» Aim of the task
Repeat every line below exactly as it reads.

[start Data extract]

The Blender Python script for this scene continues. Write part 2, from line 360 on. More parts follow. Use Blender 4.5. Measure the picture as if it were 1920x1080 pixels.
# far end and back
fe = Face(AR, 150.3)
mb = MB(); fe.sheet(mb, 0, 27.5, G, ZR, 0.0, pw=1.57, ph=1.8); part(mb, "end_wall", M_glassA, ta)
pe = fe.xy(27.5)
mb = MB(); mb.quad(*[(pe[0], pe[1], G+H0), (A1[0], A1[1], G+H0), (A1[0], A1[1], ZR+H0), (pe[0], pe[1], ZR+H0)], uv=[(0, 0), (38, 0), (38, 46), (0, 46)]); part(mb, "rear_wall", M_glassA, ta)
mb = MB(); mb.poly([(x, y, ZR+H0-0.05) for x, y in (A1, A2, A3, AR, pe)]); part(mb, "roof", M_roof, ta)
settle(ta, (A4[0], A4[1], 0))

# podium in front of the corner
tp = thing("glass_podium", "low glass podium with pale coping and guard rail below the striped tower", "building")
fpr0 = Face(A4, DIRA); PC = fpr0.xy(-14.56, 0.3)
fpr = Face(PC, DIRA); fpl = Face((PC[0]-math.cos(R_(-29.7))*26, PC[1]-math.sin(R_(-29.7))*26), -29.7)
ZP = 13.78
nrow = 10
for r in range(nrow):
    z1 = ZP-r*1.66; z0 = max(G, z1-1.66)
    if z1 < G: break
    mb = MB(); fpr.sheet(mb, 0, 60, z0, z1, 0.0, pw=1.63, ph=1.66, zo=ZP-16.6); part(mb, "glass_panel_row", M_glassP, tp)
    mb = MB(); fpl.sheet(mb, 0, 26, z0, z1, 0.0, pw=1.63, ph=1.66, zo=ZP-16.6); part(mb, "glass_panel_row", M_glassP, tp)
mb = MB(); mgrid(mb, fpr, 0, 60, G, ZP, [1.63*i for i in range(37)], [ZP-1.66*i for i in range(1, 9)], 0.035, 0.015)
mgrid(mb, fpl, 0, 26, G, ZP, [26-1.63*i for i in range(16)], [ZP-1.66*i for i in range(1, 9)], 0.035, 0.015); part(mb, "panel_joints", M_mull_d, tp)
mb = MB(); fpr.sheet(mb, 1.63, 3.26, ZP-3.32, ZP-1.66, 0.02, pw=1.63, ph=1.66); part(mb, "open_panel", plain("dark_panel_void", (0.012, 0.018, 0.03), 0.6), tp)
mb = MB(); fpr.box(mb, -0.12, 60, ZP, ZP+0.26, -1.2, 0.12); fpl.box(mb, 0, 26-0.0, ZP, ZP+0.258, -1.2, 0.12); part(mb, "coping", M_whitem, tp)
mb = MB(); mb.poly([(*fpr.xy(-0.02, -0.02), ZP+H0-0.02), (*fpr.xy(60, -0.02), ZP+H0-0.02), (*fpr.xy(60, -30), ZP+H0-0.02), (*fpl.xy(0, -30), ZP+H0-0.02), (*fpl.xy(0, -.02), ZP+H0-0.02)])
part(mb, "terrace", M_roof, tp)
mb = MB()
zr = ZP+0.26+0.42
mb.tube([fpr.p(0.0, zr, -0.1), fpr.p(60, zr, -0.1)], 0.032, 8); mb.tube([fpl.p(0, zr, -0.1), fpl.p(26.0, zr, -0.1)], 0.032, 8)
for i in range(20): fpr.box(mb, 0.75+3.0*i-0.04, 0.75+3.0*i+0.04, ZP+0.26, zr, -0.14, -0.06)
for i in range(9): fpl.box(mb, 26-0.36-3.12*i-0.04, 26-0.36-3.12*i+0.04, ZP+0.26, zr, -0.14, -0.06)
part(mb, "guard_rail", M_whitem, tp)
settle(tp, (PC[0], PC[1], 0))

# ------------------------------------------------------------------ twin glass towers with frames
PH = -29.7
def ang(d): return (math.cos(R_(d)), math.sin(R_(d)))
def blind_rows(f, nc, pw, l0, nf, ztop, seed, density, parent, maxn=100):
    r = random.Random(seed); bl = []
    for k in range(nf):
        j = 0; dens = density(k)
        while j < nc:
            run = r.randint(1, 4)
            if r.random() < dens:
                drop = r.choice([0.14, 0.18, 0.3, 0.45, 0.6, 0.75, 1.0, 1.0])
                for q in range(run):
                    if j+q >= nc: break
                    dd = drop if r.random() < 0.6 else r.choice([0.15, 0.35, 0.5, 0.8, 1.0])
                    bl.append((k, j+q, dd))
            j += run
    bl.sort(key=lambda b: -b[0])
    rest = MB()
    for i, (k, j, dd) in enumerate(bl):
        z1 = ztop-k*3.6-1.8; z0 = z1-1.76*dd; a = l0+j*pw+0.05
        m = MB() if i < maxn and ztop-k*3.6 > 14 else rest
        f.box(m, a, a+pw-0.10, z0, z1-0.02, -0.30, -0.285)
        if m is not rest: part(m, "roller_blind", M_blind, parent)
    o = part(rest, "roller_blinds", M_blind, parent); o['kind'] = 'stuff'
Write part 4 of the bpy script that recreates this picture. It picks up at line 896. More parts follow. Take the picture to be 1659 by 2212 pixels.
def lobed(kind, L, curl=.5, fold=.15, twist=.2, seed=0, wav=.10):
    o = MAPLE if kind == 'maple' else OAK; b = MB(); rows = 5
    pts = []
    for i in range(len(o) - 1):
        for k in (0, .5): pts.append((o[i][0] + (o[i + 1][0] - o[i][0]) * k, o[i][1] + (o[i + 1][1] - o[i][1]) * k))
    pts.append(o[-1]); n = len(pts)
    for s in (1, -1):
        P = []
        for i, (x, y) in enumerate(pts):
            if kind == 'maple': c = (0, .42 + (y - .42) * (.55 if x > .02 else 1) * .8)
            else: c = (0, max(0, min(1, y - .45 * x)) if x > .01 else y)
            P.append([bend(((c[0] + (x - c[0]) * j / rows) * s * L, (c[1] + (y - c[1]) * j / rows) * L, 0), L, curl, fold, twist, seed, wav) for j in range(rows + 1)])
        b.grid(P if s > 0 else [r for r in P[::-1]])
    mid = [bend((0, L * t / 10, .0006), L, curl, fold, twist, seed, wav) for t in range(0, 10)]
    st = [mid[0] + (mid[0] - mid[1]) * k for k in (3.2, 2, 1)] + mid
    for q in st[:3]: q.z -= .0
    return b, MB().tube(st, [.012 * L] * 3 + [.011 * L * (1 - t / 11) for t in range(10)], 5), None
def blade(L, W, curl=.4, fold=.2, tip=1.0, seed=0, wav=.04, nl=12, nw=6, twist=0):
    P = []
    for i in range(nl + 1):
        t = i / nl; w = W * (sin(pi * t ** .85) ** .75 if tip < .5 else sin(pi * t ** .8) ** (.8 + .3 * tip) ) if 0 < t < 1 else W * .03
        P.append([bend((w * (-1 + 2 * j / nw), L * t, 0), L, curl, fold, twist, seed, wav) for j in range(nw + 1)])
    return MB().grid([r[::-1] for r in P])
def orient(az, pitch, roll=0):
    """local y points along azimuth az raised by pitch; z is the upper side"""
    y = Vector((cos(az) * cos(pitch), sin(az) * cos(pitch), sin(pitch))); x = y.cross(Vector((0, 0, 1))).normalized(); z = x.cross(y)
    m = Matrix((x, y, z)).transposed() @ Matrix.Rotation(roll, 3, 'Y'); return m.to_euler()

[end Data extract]

» Task result
The Blender Python script for this scene continues. Write part 2, from line 360 on. More parts follow. Use Blender 4.5. Measure the picture as if it were 1920x1080 pixels.
# far end and back
fe = Face(AR, 150.3)
mb = MB(); fe.sheet(mb, 0, 27.5, G, ZR, 0.0, pw=1.57, ph=1.8); part(mb, "end_wall", M_glassA, ta)
pe = fe.xy(27.5)
mb = MB(); mb.quad(*[(pe[0], pe[1], G+H0), (A1[0], A1[1], G+H0), (A1[0], A1[1], ZR+H0), (pe[0], pe[1], ZR+H0)], uv=[(0, 0), (38, 0), (38, 46), (0, 46)]); part(mb, "rear_wall", M_glassA, ta)
mb = MB(); mb.poly([(x, y, ZR+H0-0.05) for x, y in (A1, A2, A3, AR, pe)]); part(mb, "roof", M_roof, ta)
settle(ta, (A4[0], A4[1], 0))

# podium in front of the corner
tp = thing("glass_podium", "low glass podium with pale coping and guard rail below the striped tower", "building")
fpr0 = Face(A4, DIRA); PC = fpr0.xy(-14.56, 0.3)
fpr = Face(PC, DIRA); fpl = Face((PC[0]-math.cos(R_(-29.7))*26, PC[1]-math.sin(R_(-29.7))*26), -29.7)
ZP = 13.78
nrow = 10
for r in range(nrow):
    z1 = ZP-r*1.66; z0 = max(G, z1-1.66)
    if z1 < G: break
    mb = MB(); fpr.sheet(mb, 0, 60, z0, z1, 0.0, pw=1.63, ph=1.66, zo=ZP-16.6); part(mb, "glass_panel_row", M_glassP, tp)
    mb = MB(); fpl.sheet(mb, 0, 26, z0, z1, 0.0, pw=1.63, ph=1.66, zo=ZP-16.6); part(mb, "glass_panel_row", M_glassP, tp)
mb = MB(); mgrid(mb, fpr, 0, 60, G, ZP, [1.63*i for i in range(37)], [ZP-1.66*i for i in range(1, 9)], 0.035, 0.015)
mgrid(mb, fpl, 0, 26, G, ZP, [26-1.63*i for i in range(16)], [ZP-1.66*i for i in range(1, 9)], 0.035, 0.015); part(mb, "panel_joints", M_mull_d, tp)
mb = MB(); fpr.sheet(mb, 1.63, 3.26, ZP-3.32, ZP-1.66, 0.02, pw=1.63, ph=1.66); part(mb, "open_panel", plain("dark_panel_void", (0.012, 0.018, 0.03), 0.6), tp)
mb = MB(); fpr.box(mb, -0.12, 60, ZP, ZP+0.26, -1.2, 0.12); fpl.box(mb, 0, 26-0.0, ZP, ZP+0.258, -1.2, 0.12); part(mb, "coping", M_whitem, tp)
mb = MB(); mb.poly([(*fpr.xy(-0.02, -0.02), ZP+H0-0.02), (*fpr.xy(60, -0.02), ZP+H0-0.02), (*fpr.xy(60, -30), ZP+H0-0.02), (*fpl.xy(0, -30), ZP+H0-0.02), (*fpl.xy(0, -.02), ZP+H0-0.02)])
part(mb, "terrace", M_roof, tp)
mb = MB()
zr = ZP+0.26+0.42
mb.tube([fpr.p(0.0, zr, -0.1), fpr.p(60, zr, -0.1)], 0.032, 8); mb.tube([fpl.p(0, zr, -0.1), fpl.p(26.0, zr, -0.1)], 0.032, 8)
for i in range(20): fpr.box(mb, 0.75+3.0*i-0.04, 0.75+3.0*i+0.04, ZP+0.26, zr, -0.14, -0.06)
for i in range(9): fpl.box(mb, 26-0.36-3.12*i-0.04, 26-0.36-3.12*i+0.04, ZP+0.26, zr, -0.14, -0.06)
part(mb, "guard_rail", M_whitem, tp)
settle(tp, (PC[0], PC[1], 0))

# ------------------------------------------------------------------ twin glass towers with frames
PH = -29.7
def ang(d): return (math.cos(R_(d)), math.sin(R_(d)))
def blind_rows(f, nc, pw, l0, nf, ztop, seed, density, parent, maxn=100):
    r = random.Random(seed); bl = []
    for k in range(nf):
        j = 0; dens = density(k)
        while j < nc:
            run = r.randint(1, 4)
            if r.random() < dens:
                drop = r.choice([0.14, 0.18, 0.3, 0.45, 0.6, 0.75, 1.0, 1.0])
                for q in range(run):
                    if j+q >= nc: break
                    dd = drop if r.random() < 0.6 else r.choice([0.15, 0.35, 0.5, 0.8, 1.0])
                    bl.append((k, j+q, dd))
            j += run
    bl.sort(key=lambda b: -b[0])
    rest = MB()
    for i, (k, j, dd) in enumerate(bl):
        z1 = ztop-k*3.6-1.8; z0 = z1-1.76*dd; a = l0+j*pw+0.05
        m = MB() if i < maxn and ztop-k*3.6 > 14 else rest
        f.box(m, a, a+pw-0.10, z0, z1-0.02, -0.30, -0.285)
        if m is not rest: part(m, "roller_blind", M_blind, parent)
    o = part(rest, "roller_blinds", M_blind, parent); o['kind'] = 'stuff'
Write part 4 of the bpy script that recreates this picture. It picks up at line 896. More parts follow. Take the picture to be 1659 by 2212 pixels.
def lobed(kind, L, curl=.5, fold=.15, twist=.2, seed=0, wav=.10):
    o = MAPLE if kind == 'maple' else OAK; b = MB(); rows = 5
    pts = []
    for i in range(len(o) - 1):
        for k in (0, .5): pts.append((o[i][0] + (o[i + 1][0] - o[i][0]) * k, o[i][1] + (o[i + 1][1] - o[i][1]) * k))
    pts.append(o[-1]); n = len(pts)
    for s in (1, -1):
        P = []
        for i, (x, y) in enumerate(pts):
            if kind == 'maple': c = (0, .42 + (y - .42) * (.55 if x > .02 else 1) * .8)
            else: c = (0, max(0, min(1, y - .45 * x)) if x > .01 else y)
            P.append([bend(((c[0] + (x - c[0]) * j / rows) * s * L, (c[1] + (y - c[1]) * j / rows) * L, 0), L, curl, fold, twist, seed, wav) for j in range(rows + 1)])
        b.grid(P if s > 0 else [r for r in P[::-1]])
    mid = [bend((0, L * t / 10, .0006), L, curl, fold, twist, seed, wav) for t in range(0, 10)]
    st = [mid[0] + (mid[0] - mid[1]) * k for k in (3.2, 2, 1)] + mid
    for q in st[:3]: q.z -= .0
    return b, MB().tube(st, [.012 * L] * 3 + [.011 * L * (1 - t / 11) for t in range(10)], 5), None
def blade(L, W, curl=.4, fold=.2, tip=1.0, seed=0, wav=.04, nl=12, nw=6, twist=0):
    P = []
    for i in range(nl + 1):
        t = i / nl; w = W * (sin(pi * t ** .85) ** .75 if tip < .5 else sin(pi * t ** .8) ** (.8 + .3 * tip) ) if 0 < t < 1 else W * .03
        P.append([bend((w * (-1 + 2 * j / nw), L * t, 0), L, curl, fold, twist, seed, wav) for j in range(nw + 1)])
    return MB().grid([r[::-1] for r in P])
def orient(az, pitch, roll=0):
    """local y points along azimuth az raised by pitch; z is the upper side"""
    y = Vector((cos(az) * cos(pitch), sin(az) * cos(pitch), sin(pitch))); x = y.cross(Vector((0, 0, 1))).normalized(); z = x.cross(y)
    m = Matrix((x, y, z)).transposed() @ Matrix.Rotation(roll, 3, 'Y'); return m.to_euler()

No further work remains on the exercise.